Anyway, I'm trying to let go of my bad feelings about Mo.  I feel like it's over before it has even started.  What triggered this?  It's the fact that I responded to his email yesterday, and I wrote a lovely detailed letter, and he responded with only a few sentences in return.  It's the fact that on our date, he put gospel music on in his car.  It's that he lives far away like Isaac.  And to put the proverbial icing on the cake, his good friend's name is Isaac.  It's just all a bad sign, a nagging indication of an impending bad situation.

I'm going to do as Dee had said, keep it open and have my own fun.

GW

Read Users' Comments (0)

I Am A Material Girl

This week, I've been a material girl, let me tell you.  And these are my material things:

1.  I got a new blackberry phone (curve, to be exact).
2.  During my ortho appt, my ortho filed my teeth to even them out horizontally.  They look fabulous!
3.  I got a few clothes items for work that are very classy (and cheap!).
4.  I got new sofa sets for the living room.
5.  After a disappointing start, I finally found 2 pairs of glasses for such a great price and not to mention, one pair was prescription sun-glasses.
6.  I got more super magnets and they were on sale for about a quarter of the normal cost!
7.  To feed my obsessive compulsive behaviour and my paranoia, I bought a large lock for one of my classroom cabinets to lock in all of my school supplies.
8.  And tomorrow, I'll be perming my hair!  It's going to be such a relief not having to straighten it every time.
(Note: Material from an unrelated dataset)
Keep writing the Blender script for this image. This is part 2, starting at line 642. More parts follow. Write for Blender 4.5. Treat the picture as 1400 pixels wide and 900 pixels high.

I love March Breaks.  I'd love April Breaks too.  Doesn't have the same ring to it though, eh?

GW

Read Users' Comments (0)

The Way All Men Should Be

It's March Break week and I already have nothing to show for it.  At least the weather has been unbelievable.

Speaking of unbelievable things, I met someone really great.  His name is Mo.  Zee introduced us a few weeks ago and we started talking over the phone a bit.  Then over the weekend he asked me to go out for dinner for Monday evening.  I didn't have high expectations of him or our date but I aimed to make the best of it.  As it turned out we had a great time.  He is a nice person, very decent and appears trustworthy.  In fact, he's celebate and very faithful.  I've never dated anyone like him. 

We went out today as well.  Again, it was such a beautiful day that we had to enjoy it so we went to the lake and walked by the shore.

Mo and I have a lot in common as we discovered, it's almost uncanny.  I might even say he's the female version of me.  Aside from having the same background, we're both celibate, both have similar ambitions in life, both have similar weaknesses, both uphold similar values, both have never seen our home country but are making plans to go, and equally important, both have a great fashion sense! 

As I was with Mo both yesterday and today, my thoughts went to Isaac a few times.  For one thing, there were things Mo said that echoed what Isaac used to say to me (let's keep it b/w us for now, don't let me pressure you...maybe these are just generic things guys say).  Added to that is both Mo and Isaac live miles away, far enough to make it difficult to see each other every weekend.

Ultimately, I think I'm afraid the same thing may happen to Mo and I and I don't think I could go through that again.  I'm also afraid I won't let myself love Mo down the road as much as I did Isaac.  I shouldn't think these thoughts but it's the fear that's making me have these thoughts.

He went back to Kitchener this afternoon.  He asked to attend a church service with me at my church on one of these weekends.  I think that would be nice.  It's wishful thinking at this point but since we both had been thinking of travelling back to our home country, we thought of perhaps doing it together this summer since we were planning to go there anyway.  That would actually be fabulous to have someone to share the experience with (and get lost in the city with).

PS. We're saving our first kiss too.